# WRITTEN INSTRUCTION
Repeat the listing in full, preserving every character.

** Start of INFORMATION SUPPLIED **

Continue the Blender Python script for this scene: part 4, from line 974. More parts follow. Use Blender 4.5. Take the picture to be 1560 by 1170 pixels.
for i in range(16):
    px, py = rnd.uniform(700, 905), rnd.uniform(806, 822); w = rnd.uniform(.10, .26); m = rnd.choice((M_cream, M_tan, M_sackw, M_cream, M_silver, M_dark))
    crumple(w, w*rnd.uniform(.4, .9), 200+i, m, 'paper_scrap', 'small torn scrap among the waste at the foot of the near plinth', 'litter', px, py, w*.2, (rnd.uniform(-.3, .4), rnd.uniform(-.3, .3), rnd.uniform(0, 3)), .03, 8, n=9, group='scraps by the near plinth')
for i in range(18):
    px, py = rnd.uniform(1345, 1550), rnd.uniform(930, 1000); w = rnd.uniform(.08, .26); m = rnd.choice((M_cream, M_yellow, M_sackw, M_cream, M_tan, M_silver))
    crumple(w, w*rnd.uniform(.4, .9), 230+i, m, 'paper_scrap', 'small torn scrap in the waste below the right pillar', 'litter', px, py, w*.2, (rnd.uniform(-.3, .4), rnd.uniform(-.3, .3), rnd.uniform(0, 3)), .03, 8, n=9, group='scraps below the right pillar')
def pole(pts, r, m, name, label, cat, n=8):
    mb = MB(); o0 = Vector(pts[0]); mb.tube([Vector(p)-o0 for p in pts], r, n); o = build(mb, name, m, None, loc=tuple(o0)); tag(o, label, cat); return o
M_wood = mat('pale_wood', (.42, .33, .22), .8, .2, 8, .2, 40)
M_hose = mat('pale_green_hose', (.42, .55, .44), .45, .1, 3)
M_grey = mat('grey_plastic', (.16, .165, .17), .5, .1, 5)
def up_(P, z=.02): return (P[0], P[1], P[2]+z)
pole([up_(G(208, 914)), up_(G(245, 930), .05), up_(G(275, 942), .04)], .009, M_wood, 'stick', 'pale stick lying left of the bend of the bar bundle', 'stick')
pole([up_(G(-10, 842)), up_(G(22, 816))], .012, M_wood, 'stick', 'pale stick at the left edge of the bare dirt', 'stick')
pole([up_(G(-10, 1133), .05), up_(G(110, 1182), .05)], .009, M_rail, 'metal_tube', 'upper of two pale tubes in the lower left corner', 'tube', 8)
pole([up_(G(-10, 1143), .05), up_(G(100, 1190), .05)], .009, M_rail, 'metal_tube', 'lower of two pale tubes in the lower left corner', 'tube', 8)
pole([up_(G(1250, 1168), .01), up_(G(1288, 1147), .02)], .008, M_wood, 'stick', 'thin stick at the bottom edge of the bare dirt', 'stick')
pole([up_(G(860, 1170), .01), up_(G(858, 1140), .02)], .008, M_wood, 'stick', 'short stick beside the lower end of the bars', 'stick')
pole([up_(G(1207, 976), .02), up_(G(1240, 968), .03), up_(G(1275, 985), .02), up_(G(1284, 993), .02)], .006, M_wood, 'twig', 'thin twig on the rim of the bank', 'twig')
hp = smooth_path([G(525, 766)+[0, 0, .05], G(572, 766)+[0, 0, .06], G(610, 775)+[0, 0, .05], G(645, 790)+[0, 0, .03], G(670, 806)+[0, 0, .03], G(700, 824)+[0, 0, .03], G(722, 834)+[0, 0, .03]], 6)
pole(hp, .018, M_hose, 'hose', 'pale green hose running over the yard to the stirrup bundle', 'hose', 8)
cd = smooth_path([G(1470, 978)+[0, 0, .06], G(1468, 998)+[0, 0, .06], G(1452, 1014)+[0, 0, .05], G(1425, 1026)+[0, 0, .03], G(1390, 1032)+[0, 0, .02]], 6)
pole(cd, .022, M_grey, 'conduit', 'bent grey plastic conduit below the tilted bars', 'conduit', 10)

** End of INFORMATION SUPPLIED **

# ANSWER TO THIS TASK
Continue the Blender Python script for this scene: part 4, from line 974. More parts follow. Use Blender 4.5. Take the picture to be 1560 by 1170 pixels.
for i in range(16):
    px, py = rnd.uniform(700, 905), rnd.uniform(806, 822); w = rnd.uniform(.10, .26); m = rnd.choice((M_cream, M_tan, M_sackw, M_cream, M_silver, M_dark))
    crumple(w, w*rnd.uniform(.4, .9), 200+i, m, 'paper_scrap', 'small torn scrap among the waste at the foot of the near plinth', 'litter', px, py, w*.2, (rnd.uniform(-.3, .4), rnd.uniform(-.3, .3), rnd.uniform(0, 3)), .03, 8, n=9, group='scraps by the near plinth')
for i in range(18):
    px, py = rnd.uniform(1345, 1550), rnd.uniform(930, 1000); w = rnd.uniform(.08, .26); m = rnd.choice((M_cream, M_yellow, M_sackw, M_cream, M_tan, M_silver))
    crumple(w, w*rnd.uniform(.4, .9), 230+i, m, 'paper_scrap', 'small torn scrap in the waste below the right pillar', 'litter', px, py, w*.2, (rnd.uniform(-.3, .4), rnd.uniform(-.3, .3), rnd.uniform(0, 3)), .03, 8, n=9, group='scraps below the right pillar')
def pole(pts, r, m, name, label, cat, n=8):
    mb = MB(); o0 = Vector(pts[0]); mb.tube([Vector(p)-o0 for p in pts], r, n); o = build(mb, name, m, None, loc=tuple(o0)); tag(o, label, cat); return o
M_wood = mat('pale_wood', (.42, .33, .22), .8, .2, 8, .2, 40)
M_hose = mat('pale_green_hose', (.42, .55, .44), .45, .1, 3)
M_grey = mat('grey_plastic', (.16, .165, .17), .5, .1, 5)
def up_(P, z=.02): return (P[0], P[1], P[2]+z)
pole([up_(G(208, 914)), up_(G(245, 930), .05), up_(G(275, 942), .04)], .009, M_wood, 'stick', 'pale stick lying left of the bend of the bar bundle', 'stick')
pole([up_(G(-10, 842)), up_(G(22, 816))], .012, M_wood, 'stick', 'pale stick at the left edge of the bare dirt', 'stick')
pole([up_(G(-10, 1133), .05), up_(G(110, 1182), .05)], .009, M_rail, 'metal_tube', 'upper of two pale tubes in the lower left corner', 'tube', 8)
pole([up_(G(-10, 1143), .05), up_(G(100, 1190), .05)], .009, M_rail, 'metal_tube', 'lower of two pale tubes in the lower left corner', 'tube', 8)
pole([up_(G(1250, 1168), .01), up_(G(1288, 1147), .02)], .008, M_wood, 'stick', 'thin stick at the bottom edge of the bare dirt', 'stick')
pole([up_(G(860, 1170), .01), up_(G(858, 1140), .02)], .008, M_wood, 'stick', 'short stick beside the lower end of the bars', 'stick')
pole([up_(G(1207, 976), .02), up_(G(1240, 968), .03), up_(G(1275, 985), .02), up_(G(1284, 993), .02)], .006, M_wood, 'twig', 'thin twig on the rim of the bank', 'twig')
hp = smooth_path([G(525, 766)+[0, 0, .05], G(572, 766)+[0, 0, .06], G(610, 775)+[0, 0, .05], G(645, 790)+[0, 0, .03], G(670, 806)+[0, 0, .03], G(700, 824)+[0, 0, .03], G(722, 834)+[0, 0, .03]], 6)
pole(hp, .018, M_hose, 'hose', 'pale green hose running over the yard to the stirrup bundle', 'hose', 8)
cd = smooth_path([G(1470, 978)+[0, 0, .06], G(1468, 998)+[0, 0, .06], G(1452, 1014)+[0, 0, .05], G(1425, 1026)+[0, 0, .03], G(1390, 1032)+[0, 0, .02]], 6)
pole(cd, .022, M_grey, 'conduit', 'bent grey plastic conduit below the tilted bars', 'conduit', 10)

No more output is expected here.